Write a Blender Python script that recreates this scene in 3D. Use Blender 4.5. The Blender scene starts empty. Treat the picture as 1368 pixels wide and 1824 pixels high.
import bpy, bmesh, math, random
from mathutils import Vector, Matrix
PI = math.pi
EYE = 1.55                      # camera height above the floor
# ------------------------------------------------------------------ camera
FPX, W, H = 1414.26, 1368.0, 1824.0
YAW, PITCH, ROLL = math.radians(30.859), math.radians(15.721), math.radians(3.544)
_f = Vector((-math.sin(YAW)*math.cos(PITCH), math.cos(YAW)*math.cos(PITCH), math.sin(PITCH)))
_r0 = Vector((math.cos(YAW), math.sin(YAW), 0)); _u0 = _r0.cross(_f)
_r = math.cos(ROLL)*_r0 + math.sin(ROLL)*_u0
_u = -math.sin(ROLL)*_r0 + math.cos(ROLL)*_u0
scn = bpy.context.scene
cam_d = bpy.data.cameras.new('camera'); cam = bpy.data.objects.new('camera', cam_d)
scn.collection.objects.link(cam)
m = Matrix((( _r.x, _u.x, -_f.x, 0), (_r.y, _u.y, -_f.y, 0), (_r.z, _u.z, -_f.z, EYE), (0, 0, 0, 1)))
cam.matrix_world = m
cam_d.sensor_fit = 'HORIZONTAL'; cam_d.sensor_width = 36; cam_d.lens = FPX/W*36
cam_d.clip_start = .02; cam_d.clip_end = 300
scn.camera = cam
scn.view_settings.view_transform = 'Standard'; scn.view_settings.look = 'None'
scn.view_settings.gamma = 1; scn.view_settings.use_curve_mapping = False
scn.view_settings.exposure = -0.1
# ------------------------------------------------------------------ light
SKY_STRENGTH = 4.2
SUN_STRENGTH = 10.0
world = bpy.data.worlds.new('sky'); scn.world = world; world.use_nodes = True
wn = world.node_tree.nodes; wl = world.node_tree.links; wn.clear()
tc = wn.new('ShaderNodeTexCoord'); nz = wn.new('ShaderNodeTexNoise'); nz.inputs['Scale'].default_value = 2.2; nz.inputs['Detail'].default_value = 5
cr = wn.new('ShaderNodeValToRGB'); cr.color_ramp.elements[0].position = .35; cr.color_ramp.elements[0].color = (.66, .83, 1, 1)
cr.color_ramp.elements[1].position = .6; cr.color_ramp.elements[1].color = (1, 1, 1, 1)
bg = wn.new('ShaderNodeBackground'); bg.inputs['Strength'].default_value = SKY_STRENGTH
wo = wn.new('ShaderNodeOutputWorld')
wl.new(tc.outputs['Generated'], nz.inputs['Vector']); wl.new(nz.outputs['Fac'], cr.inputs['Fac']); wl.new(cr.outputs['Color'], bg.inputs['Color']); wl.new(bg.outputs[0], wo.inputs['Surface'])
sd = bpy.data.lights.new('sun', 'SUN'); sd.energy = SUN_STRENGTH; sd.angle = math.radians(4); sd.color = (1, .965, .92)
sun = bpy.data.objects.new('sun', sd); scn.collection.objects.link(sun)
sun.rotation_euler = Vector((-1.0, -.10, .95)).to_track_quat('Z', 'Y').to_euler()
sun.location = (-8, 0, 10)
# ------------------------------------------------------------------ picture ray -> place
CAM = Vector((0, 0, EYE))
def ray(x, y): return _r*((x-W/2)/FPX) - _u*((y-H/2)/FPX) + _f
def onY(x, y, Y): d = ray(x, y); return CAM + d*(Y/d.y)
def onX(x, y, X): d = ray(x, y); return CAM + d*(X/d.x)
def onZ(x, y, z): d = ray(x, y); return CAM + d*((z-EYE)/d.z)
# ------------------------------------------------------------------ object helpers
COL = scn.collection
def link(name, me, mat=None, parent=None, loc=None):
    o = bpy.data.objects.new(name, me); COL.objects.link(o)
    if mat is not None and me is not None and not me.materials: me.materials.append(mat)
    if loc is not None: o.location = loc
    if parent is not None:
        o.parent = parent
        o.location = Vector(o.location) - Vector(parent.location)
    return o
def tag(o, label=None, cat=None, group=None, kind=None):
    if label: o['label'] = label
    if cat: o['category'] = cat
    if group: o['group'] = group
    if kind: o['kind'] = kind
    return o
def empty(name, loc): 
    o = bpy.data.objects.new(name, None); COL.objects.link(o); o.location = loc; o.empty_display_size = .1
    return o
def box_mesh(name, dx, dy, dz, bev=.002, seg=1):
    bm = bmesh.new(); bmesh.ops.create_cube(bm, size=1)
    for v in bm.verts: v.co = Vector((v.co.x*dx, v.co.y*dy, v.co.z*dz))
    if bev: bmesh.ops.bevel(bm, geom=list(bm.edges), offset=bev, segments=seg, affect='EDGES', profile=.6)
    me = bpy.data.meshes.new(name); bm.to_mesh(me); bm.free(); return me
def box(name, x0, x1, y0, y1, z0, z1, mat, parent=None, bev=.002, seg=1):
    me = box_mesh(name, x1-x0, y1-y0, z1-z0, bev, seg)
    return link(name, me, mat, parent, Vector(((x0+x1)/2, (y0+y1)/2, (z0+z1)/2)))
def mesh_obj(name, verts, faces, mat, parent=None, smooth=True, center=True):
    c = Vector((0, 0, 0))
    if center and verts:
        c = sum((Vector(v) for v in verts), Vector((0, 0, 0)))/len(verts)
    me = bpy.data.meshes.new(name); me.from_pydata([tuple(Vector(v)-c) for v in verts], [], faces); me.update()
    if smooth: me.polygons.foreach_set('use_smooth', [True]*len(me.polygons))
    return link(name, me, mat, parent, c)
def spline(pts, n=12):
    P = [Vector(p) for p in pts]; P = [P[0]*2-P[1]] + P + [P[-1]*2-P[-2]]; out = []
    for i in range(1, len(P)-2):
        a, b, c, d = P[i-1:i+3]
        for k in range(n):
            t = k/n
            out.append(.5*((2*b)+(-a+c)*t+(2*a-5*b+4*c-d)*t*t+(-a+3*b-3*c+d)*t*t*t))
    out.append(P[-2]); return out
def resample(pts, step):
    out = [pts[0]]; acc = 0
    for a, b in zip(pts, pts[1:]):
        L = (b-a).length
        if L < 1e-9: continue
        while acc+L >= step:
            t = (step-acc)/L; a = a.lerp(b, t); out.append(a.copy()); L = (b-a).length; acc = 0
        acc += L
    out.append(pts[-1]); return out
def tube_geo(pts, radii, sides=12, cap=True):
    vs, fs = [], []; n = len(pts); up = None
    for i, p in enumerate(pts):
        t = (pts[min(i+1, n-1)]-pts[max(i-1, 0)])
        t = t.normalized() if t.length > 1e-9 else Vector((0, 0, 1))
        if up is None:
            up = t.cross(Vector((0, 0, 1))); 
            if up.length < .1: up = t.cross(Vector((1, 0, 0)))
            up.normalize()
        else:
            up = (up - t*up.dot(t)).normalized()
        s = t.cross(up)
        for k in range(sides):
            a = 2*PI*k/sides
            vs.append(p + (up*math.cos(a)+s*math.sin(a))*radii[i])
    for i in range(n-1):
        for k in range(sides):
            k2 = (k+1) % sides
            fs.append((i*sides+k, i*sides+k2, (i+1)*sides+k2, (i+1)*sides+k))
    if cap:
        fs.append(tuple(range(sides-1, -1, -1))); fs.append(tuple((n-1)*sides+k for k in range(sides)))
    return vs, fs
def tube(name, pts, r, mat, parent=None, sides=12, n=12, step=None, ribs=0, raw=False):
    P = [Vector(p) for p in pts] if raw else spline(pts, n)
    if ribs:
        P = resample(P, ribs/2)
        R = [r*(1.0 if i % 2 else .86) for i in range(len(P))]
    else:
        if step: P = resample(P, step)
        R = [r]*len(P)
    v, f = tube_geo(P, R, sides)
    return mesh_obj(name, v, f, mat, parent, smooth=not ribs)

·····

## To do
From the data above, copy each line that has the string "scene".

## Finished task
Write a Blender Python script that recreates this scene in 3D. Use Blender 4.5. The Blender scene starts empty. Treat the picture as 1368 pixels wide and 1824 pixels high.
scn = bpy.context.scene